Kのお父さん。

僕が東京から鹿児島空港に向かう頃に、Kはお父さんとお母さんと一緒に鹿児島に住む親戚に会うために、車で大分から来ていた。
鹿児島空港に早めに着いたKとお父さんお母さんは、しばらく空港の上の階から飛行機の離発着を眺めていたらしい。
やがて鹿児島空港に着いた僕に、Kは言った。
「お父さんとお母さん、さっきまで飛行機見てたんだけど、もう帰っちゃった…」
僕はてっきり、お父さんたちが僕に会おうとしたのかな…と思ったのだけど、会わずに帰ってしまったと聞いて、やはり違ったのかな…と思っていた。
Kが日曜日に東京に引っ越してきて数日が過ぎた頃、夜に僕が料理を作っていたら、Kのお父さんから電話が入った。
お父さん
「かーくん(Kのこと)、こないだ空港で、東京の人に会おうかと思って待ってだんだけど、先に帰っちゃってすまなかったね…」
お父さんは、わざわざお母さんがそばにいないのを見計らって、Kにそのことを伝えるために電話をかけてきたのだった。
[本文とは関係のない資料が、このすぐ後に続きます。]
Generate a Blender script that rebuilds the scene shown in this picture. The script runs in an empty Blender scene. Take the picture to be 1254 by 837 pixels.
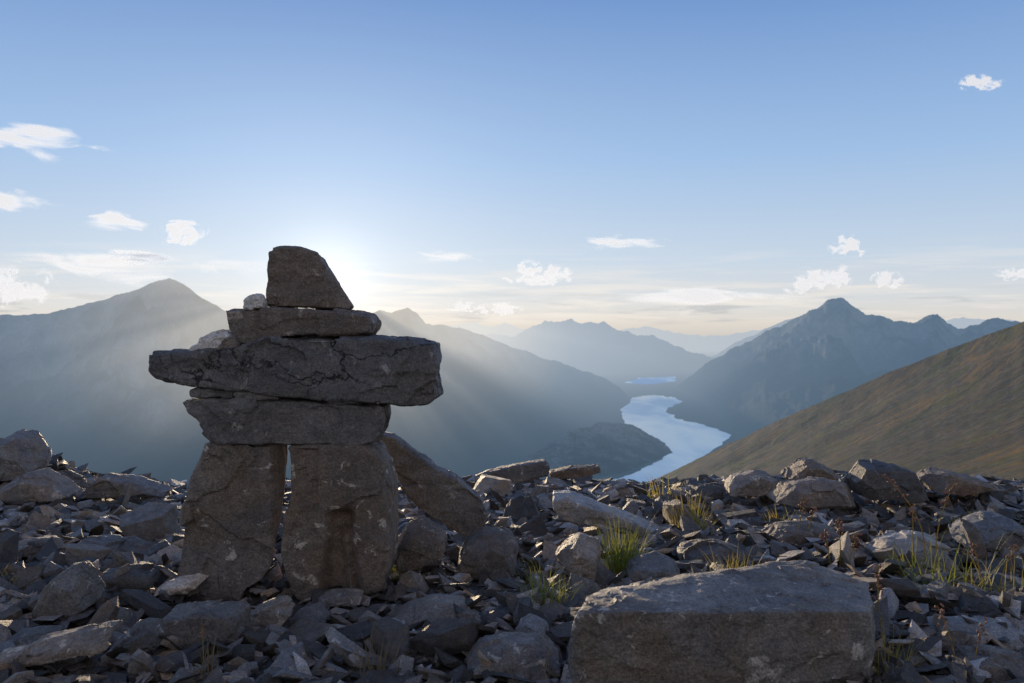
import bpy, bmesh, math, random
import numpy as np
from mathutils import Vector, Matrix, noise, Euler
R = math.radians
scn = bpy.context.scene
C = scn.collection
scn.view_settings.view_transform = 'Standard'
scn.view_settings.look = 'None'
scn.view_settings.exposure = 0
# ---------------------------------------------------------------- camera
F = 975.0
CZ = 0.70
PITCH = math.atan(18.5 / F)
cam = bpy.data.objects.new('camera', bpy.data.cameras.new('camera'))
C.objects.link(cam)
cam.location = (0, 0, CZ)
cam.rotation_euler = (R(90) - PITCH, 0, 0)
cam.data.sensor_width = 36
cam.data.lens = F / 1254 * 36
cam.data.clip_start = 0.05
cam.data.clip_end = 400000
cam.data.dof.use_dof = True
cam.data.dof.focus_distance = 2.3
cam.data.dof.aperture_fstop = 9
scn.camera = cam
fw = Vector((0, math.cos(PITCH), -math.sin(PITCH)))
up = Vector((0, math.sin(PITCH), math.cos(PITCH)))
def P(px, py, Y):
    d = fw + Vector((1, 0, 0)) * ((px - 627) / F) + up * ((418.5 - py) / F)
    d *= Y / d.y
    return Vector((d.x, d.y, d.z + CZ))
# ---------------------------------------------------------------- sun direction
AZ, EL = R(-13.0), R(3.3)
S = Vector((math.sin(AZ) * math.cos(EL), math.cos(AZ) * math.cos(EL), math.sin(EL)))
# ---------------------------------------------------------------- node helpers
class N:
    def __init__(s, tree):
        s.t = tree
        for n in list(tree.nodes): tree.nodes.remove(n)
    def n(s, typ, ins=None, **kw):
        nd = s.t.nodes.new(typ)
        for k, v in kw.items(): setattr(nd, k, v)
        for k, v in (ins or {}).items():
            so = nd.inputs[k]
            if isinstance(v, bpy.types.NodeSocket): s.t.links.new(v, so)
            else: so.default_value = v
        return nd
    def m(s, op, a, b=0.0, c=0.0, clamp=False):
        return s.n('ShaderNodeMath', {0: a, 1: b, 2: c}, operation=op, use_clamp=clamp).outputs[0]
    def vm(s, op, a, b=(0, 0, 0), out=0):
        return s.n('ShaderNodeVectorMath', {0: a, 1: b}, operation=op).outputs[out]
    def v3(s, a): return s.n('ShaderNodeCombineXYZ', {0: a, 1: a, 2: a}).outputs[0]
    def mix(s, f, a, b, blend='MIX'):
        nd = s.n('ShaderNodeMix', data_type='RGBA', blend_type=blend)
        for i, v in ((0, f), (6, a), (7, b)):
            if isinstance(v, bpy.types.NodeSocket): s.t.links.new(v, nd.inputs[i])
            else: nd.inputs[i].default_value = v
        return nd.outputs[2]
    def ramp(s, f, stops, interp='LINEAR'):
        nd = s.n('ShaderNodeValToRGB', {0: f})
        cr = nd.color_ramp; cr.interpolation = interp
        while len(cr.elements) < len(stops): cr.elements.new(0.5)
        for e, (p, c) in zip(cr.elements, stops):
            e.position = p
            e.color = c if len(c) == 4 else (*c, 1)
        return nd.outputs[0]
    def mr(s, v, a, b, c=0.0, d=1.0, smooth=False):
        return s.n('ShaderNodeMapRange', {0: v, 1: a, 2: b, 3: c, 4: d}, interpolation_type='SMOOTHSTEP' if smooth else 'LINEAR').outputs[0]
    def noise(s, vec, scale, detail=4, rough=0.55, dist=0.0):
        return s.n('ShaderNodeTexNoise', {'Vector': vec, 'Scale': scale, 'Detail': detail, 'Roughness': rough, 'Distortion': dist}).outputs[0]
def c4(r, g, b): return (r, g, b, 1)
def newmat(name):
    m = bpy.data.materials.new(name); m.use_nodes = True
    return m, N(m.node_tree)
# ---------------------------------------------------------------- world sky
W = bpy.data.worlds.new('World'); scn.world = W; W.use_nodes = True
g = N(W.node_tree)
tc = g.n('ShaderNodeTexCoord').outputs['Generated']
dirn = g.vm('NORMALIZE', tc)
sep = g.n('ShaderNodeSeparateXYZ', {0: dirn})
z = sep.outputs[2]
zr = g.mr(z, -0.1, 0.9)
def zp(v): return (v + 0.1)
base = g.ramp(zr, [(0.0, (.16, .17, .19)), (zp(-.03), (.45, .46, .46)), (zp(0.005), (.70, .66, .61)), (zp(.03), (.66, .68, .70)), (zp(.08), (.55, .65, .77)),
                   (zp(.2), (.34, .51, .77)), (zp(.38), (.15, .295, .60)), (zp(.7), (.08, .17, .42))])
cs = g.vm('DOT_PRODUCT', dirn, tuple(S), out=1)
csc = g.m('MAXIMUM', cs, 0.0)
back = g.mr(cs, .3, -.8, 0, .75, smooth=True)
base = g.mix(back, base, c4(.42, .39, .38))
g1 = g.m('MULTIPLY', g.m('POWER', csc, 700.0), .24)
g2 = g.m('MULTIPLY', g.m('POWER', csc, 70.0), 0.13)
g3 = g.m('MULTIPLY', g.m('POWER', csc, 12.0), 0.08)
gl = g.m('ADD', g1, g.m('ADD', g2, g3))
glow = g.vm('MULTIPLY', g.v3(gl), (1.0, .95, .86))
st = g.vm('MULTIPLY', dirn, (5.0, 5.0, 70.0))
sn = g.noise(st, 1.0, 7, .62, .3)
smask = g.m('MULTIPLY', g.mr(sn, .45, .66, smooth=True), g.m('MULTIPLY', g.mr(z, 0.0, .02), g.mr(z, .10, .03)))
base = g.mix(g.m('MULTIPLY', smask, .8), base, c4(.87, .81, .75))
st2 = g.vm('ADD', g.vm('MULTIPLY', dirn, (9.0, 9.0, 110.0)), (7.0, 3.0, 1.0))
sn2 = g.noise(st2, 1.0, 6, .6, .3)
sm2 = g.m('MULTIPLY', g.mr(sn2, .52, .66, smooth=True), g.m('MULTIPLY', g.mr(z, -.002, .01), g.mr(z, .05, .02)))
base = g.mix(g.m('MULTIPLY', sm2, .6), base, c4(.42, .44, .48))
tot = g.vm('ADD', base, glow)
bg1 = g.n('ShaderNodeBackground', {0: tot, 1: 1.0}).outputs[0]
sky = g.n('ShaderNodeTexSky', sky_type='NISHITA', sun_disc=False, sun_elevation=EL, sun_rotation=AZ, altitude=2400, air_density=1.0, dust_density=.6)
bg2 = g.n('ShaderNodeBackground', {0: sky.outputs[0], 1: 0.004}).outputs[0]
g.n('ShaderNodeOutputWorld', {0: g.n('ShaderNodeAddShader', {0: bg1, 1: bg2}).outputs[0]})
sun = bpy.data.objects.new('sun', bpy.data.lights.new('sun', 'SUN'))
C.objects.link(sun)
sun.data.energy = 5; sun.data.angle = R(.5); sun.data.color = (1, .77, .50)
sun.rotation_euler = S.to_track_quat('Z', 'Y').to_euler()
sun.location = (-5, 20, 8)
# ---------------------------------------------------------------- haze as position-based emission on far surfaces, with painted sun shafts and ridge shade
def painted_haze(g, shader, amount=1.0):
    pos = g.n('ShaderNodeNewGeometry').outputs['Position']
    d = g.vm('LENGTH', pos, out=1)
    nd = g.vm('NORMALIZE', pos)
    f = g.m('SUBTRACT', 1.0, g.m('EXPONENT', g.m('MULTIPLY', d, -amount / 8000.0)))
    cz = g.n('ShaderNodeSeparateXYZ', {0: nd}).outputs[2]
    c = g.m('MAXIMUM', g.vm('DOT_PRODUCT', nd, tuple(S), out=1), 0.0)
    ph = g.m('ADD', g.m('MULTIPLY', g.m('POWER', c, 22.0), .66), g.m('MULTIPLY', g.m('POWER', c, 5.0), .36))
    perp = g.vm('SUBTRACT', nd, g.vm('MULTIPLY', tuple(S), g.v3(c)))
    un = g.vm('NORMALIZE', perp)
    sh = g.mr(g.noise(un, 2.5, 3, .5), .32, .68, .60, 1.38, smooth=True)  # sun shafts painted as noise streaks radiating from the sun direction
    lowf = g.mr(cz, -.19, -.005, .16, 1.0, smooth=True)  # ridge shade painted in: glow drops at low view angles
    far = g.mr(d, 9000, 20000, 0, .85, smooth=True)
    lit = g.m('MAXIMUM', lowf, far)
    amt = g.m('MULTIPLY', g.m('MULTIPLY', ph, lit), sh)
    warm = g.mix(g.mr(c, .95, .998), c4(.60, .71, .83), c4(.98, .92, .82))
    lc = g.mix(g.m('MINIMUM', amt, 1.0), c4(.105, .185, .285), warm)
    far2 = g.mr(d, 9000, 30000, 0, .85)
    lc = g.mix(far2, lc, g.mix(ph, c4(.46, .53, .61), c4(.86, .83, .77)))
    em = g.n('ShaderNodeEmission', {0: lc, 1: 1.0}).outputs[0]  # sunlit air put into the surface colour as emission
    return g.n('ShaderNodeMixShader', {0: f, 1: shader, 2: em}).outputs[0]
def bump(g, h, strength, dist, normal=None):
    i = {'Strength': strength, 'Distance': dist, 'Height': h}
    if normal is not None: i['Normal'] = normal
    return g.n('ShaderNodeBump', i).outputs[0]
def out(g, s): g.n('ShaderNodeOutputMaterial', {0: s})
# rock material
def rock_mat(name, dark, light, brown=.35, lichen=.5, crack=0.0, tone_src='random', scale=1.0, tone=(.6, 1.5), bed=.3):
    m, g = newmat(name)
    oc = g.n('ShaderNodeTexCoord').outputs['Object']
    oi = g.n('ShaderNodeObjectInfo').outputs['Random']
    if tone_src == 'attr':
        oi = g.n('ShaderNodeAttribute', attribute_name='tone').outputs['Fac']
    off = g.n('ShaderNodeCombineXYZ', {0: g.m('MULTIPLY', oi, 37.0), 1: g.m('MULTIPLY', oi, 11.0), 2: 0.0}).outputs[0]
    v = g.vm('ADD', oc, off)
    n1 = g.noise(v, 7 * scale, 8, .62, .4)
    n2 = g.noise(v, 34 * scale, 6, .7)
    n3 = g.noise(v, 190 * scale, 3, .7)
    col = g.mix(g.mr(n1, .3, .7), dark, light)
    col = g.mix(g.m('MULTIPLY', g.mr(g.noise(v, 4.3 * scale, 5, .6, .6), .45, .65), brown), col, c4(.26, .175, .10))
    col = g.mix(g.mr(n2, .42, .75, 0, .6), col, c4(.05, .048, .047))
    lm = g.m('MULTIPLY', g.mr(g.noise(v, 19 * scale, 5, .7, .5), .60, .66), lichen)
    col = g.mix(lm, col, c4(.58, .56, .52))
    t = g.mr(g.m('POWER', oi, 2.4), 0, 1, tone[0], tone[1])
    col = g.vm('MULTIPLY', col, g.v3(t))
    hue = g.m('FRACT', g.m('MULTIPLY', oi, 17.3))
    col = g.mix(g.mr(hue, .3, 1, 0, .7), col, g.vm('MULTIPLY', col, (1.28, 1.0, .74)))
    spk = g.mr(n3, .35, .65, .65, 1.35)
    col = g.vm('MULTIPLY', col, g.v3(spk))
    b = bump(g, n2, .75, .022)
    b = bump(g, n3, .5, .005, b)
    sv = g.vm('MULTIPLY', v, (2.0, 2.0, 46.0))
    b = bump(g, g.noise(sv, 1.0 * scale, 4, .6, .3), bed, .01, b)
    if crack:
        wv = g.n('ShaderNodeVectorMath', {0: g.n('ShaderNodeTexNoise', {'Vector': v, 'Scale': 8.0, 'Detail': 6.0, 'Roughness': .65}).outputs[1], 'Scale': .22}, operation='SCALE').outputs[0]
        dv = g.vm('ADD', g.vm('MULTIPLY', v, (.8, 1, 1.9)), wv)
        e = g.n('ShaderNodeTexVoronoi', {'Vector': dv, 'Scale': 5.0}, feature='DISTANCE_TO_EDGE').outputs[0]
        k = g.mr(e, 0.0, g.mr(n1, .3, .7, .006, .032))
        gate = g.mr(g.noise(v, 5, 2), .42, .52)
        k = g.m('MAXIMUM', k, g.m('SUBTRACT', 1.0, gate))
        col = g.mix(g.m('MULTIPLY', g.m('SUBTRACT', 1.0, k), crack), col, c4(.015, .013, .012))
        b = bump(g, k, .9, .015, b)
    bs = g.n('ShaderNodeBsdfPrincipled', {'Base Color': col, 'Roughness': .64, 'Specular IOR Level': .5, 'Normal': b})
    out(g, bs.outputs[0])
    return m
M_statue = rock_mat('dark_limestone', c4(.10, .096, .098), c4(.24, .228, .222), .25, .55, tone=(.95, 1.1), bed=.15)
M_crack = rock_mat('cracked_limestone', c4(.10, .096, .098), c4(.235, .225, .22), .2, .5, .95, tone=(.95, 1.1), bed=.12)
M_leg = rock_mat('brown_limestone', c4(.115, .107, .103), c4(.28, .255, .235), .45, .9, 0, tone=(.9, 1.15), bed=.05)
M_rock = rock_mat('scree_rock', c4(.10, .10, .105), c4(.26, .252, .248), .42, .45, 0, 'random', 1.3, tone=(.6, 2.5))
M_pale = rock_mat('pale_quartz_rock', c4(.74, .68, .62), c4(.93, .88, .82), .12, .4, 0, 'random', 1.3, tone=(1, 1.1))
M_slab = rock_mat('big_slab_rock', c4(.135, .128, .125), c4(.34, .325, .31), .5, .8, 0, 'random', 1.0, tone=(.85, 1.25), bed=.15)
M_rubble = rock_mat('rubble_rock', c4(.09, .088, .092), c4(.24, .232, .228), .5, .35, 0, 'attr', 1.6, tone=(.4, 3.1))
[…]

自分の末っ子が、男の人が好きだとわかった時には、その事実をすぐには受け入れることが出来ず、僕のことは決して話題に出さなかったお父さんは、数ヶ月が経ち、Kが東京に本当に行ってしまう頃になって、少しずつ変わって来ていたのだった。
お父さんが僕のことを気遣ってくれているのがわかり、とてもうれしかった。
このままだと、お父さんお母さんに会う日も、そう遠くないのかもしれないな。